▶ **TASK TO COMPLETE**
List all lines in the material below that contain "wide".

▶ **SUPPLIED INFORMATION**
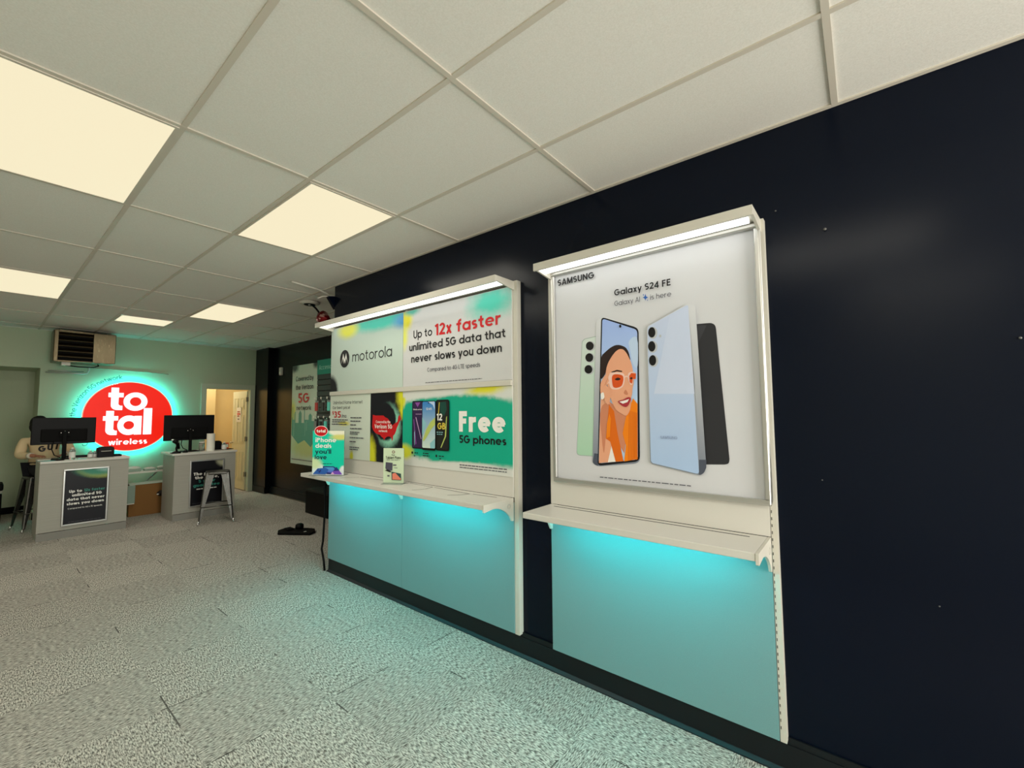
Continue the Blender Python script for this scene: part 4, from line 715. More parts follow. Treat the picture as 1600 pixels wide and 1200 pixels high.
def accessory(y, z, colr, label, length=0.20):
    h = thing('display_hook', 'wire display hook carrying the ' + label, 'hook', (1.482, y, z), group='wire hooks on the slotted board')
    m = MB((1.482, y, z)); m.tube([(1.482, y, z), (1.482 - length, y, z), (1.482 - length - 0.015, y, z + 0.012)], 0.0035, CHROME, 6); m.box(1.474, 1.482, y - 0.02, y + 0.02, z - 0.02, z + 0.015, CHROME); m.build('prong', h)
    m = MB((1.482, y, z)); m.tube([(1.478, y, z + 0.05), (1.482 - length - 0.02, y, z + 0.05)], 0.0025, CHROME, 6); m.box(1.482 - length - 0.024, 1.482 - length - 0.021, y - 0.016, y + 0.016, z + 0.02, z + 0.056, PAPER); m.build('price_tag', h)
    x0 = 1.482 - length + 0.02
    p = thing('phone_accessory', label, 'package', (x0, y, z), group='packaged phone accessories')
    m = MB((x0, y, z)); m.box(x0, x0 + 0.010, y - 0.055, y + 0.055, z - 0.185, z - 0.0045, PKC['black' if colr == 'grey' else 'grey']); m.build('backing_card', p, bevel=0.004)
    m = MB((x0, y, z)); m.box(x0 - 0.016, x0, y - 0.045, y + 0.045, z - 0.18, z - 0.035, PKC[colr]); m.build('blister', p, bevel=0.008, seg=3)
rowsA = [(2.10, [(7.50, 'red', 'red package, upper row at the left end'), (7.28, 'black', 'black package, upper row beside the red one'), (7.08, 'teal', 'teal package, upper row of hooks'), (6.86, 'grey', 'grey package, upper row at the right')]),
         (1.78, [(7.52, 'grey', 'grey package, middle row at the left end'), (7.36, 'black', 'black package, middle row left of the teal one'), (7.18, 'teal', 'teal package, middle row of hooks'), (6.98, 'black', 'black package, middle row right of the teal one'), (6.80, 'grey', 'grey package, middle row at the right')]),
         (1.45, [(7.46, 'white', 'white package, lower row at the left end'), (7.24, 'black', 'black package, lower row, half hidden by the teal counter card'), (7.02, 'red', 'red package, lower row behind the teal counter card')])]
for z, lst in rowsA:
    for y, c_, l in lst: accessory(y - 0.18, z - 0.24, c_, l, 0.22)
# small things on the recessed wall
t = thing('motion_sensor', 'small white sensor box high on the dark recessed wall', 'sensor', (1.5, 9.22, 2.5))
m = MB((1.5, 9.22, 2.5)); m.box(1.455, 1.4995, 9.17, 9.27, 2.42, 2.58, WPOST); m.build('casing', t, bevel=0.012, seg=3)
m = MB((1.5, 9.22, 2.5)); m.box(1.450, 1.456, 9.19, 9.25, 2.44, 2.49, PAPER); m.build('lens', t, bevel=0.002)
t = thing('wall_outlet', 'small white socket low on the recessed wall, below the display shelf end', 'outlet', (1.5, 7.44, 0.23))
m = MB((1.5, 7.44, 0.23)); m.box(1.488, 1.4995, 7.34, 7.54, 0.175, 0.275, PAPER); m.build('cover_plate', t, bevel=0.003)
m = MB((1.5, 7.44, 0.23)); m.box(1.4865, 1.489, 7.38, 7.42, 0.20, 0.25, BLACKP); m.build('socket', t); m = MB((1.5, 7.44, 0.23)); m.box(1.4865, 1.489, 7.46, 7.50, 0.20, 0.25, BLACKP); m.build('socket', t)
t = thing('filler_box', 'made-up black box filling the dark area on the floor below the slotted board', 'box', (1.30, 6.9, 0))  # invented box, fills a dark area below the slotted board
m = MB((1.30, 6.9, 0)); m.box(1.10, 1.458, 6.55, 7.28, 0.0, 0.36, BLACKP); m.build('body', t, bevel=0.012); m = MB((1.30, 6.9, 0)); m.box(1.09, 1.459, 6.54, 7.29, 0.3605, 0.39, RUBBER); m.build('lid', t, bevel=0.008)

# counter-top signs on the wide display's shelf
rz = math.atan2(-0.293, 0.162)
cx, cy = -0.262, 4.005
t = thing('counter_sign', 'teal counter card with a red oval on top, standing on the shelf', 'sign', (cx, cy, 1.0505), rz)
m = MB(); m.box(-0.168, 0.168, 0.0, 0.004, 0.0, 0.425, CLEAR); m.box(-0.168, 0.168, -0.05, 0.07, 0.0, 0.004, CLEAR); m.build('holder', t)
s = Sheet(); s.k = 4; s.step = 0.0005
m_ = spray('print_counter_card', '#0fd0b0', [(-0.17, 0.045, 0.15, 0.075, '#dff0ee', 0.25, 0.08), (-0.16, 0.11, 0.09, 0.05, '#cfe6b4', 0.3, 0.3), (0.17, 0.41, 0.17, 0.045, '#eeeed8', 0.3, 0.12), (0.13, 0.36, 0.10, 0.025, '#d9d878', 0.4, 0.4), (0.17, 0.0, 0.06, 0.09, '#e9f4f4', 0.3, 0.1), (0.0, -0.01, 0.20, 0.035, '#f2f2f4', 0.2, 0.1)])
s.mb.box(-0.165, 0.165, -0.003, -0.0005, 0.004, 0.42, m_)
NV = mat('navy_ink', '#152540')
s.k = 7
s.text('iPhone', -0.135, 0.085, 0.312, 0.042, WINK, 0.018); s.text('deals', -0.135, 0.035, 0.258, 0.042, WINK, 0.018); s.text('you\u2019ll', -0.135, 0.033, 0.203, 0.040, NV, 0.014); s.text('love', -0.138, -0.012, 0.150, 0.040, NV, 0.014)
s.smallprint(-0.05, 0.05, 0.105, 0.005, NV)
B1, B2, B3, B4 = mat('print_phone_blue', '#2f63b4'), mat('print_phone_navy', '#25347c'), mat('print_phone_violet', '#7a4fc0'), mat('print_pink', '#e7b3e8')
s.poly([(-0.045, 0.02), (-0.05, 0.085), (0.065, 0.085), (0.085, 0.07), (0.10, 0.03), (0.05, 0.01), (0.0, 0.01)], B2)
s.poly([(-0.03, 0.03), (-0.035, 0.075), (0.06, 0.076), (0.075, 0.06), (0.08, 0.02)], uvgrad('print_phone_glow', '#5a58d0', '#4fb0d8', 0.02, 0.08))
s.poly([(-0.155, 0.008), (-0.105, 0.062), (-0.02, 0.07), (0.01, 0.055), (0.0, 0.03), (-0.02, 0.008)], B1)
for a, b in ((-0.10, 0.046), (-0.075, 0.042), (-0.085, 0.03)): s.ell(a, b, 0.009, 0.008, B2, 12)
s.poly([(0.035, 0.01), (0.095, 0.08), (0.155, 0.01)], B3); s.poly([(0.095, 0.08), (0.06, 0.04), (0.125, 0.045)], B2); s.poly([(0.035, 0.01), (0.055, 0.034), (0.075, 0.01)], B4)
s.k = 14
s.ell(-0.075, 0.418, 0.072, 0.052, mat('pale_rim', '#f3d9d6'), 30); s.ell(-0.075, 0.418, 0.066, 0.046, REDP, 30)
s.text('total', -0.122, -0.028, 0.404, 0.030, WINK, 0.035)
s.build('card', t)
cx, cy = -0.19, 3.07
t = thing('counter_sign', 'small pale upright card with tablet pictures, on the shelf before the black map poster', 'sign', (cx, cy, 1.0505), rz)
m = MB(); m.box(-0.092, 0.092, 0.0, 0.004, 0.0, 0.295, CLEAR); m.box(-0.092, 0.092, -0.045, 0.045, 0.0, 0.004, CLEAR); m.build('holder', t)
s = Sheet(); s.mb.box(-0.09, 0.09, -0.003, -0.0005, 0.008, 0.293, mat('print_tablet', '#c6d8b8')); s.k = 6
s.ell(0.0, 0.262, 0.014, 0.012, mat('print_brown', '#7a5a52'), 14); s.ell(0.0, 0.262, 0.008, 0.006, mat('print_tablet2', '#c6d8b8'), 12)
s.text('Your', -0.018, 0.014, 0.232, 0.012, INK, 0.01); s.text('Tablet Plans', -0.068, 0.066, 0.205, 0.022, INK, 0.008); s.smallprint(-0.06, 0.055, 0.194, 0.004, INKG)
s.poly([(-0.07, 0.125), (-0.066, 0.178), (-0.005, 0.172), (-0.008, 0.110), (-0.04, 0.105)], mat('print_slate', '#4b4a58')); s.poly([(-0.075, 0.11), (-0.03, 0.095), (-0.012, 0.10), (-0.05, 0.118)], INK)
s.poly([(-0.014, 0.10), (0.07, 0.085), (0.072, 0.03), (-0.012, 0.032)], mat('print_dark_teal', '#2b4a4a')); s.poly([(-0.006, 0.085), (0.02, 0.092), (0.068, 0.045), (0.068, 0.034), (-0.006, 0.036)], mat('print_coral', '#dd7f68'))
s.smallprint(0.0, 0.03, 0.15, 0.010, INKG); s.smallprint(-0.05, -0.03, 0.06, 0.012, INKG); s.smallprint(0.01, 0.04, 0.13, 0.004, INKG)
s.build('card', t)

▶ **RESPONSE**
Continue the Blender Python script for this scene: part 4, from line 715. More parts follow. Treat the picture as 1600 pixels wide and 1200 pixels high.
# counter-top signs on the wide display's shelf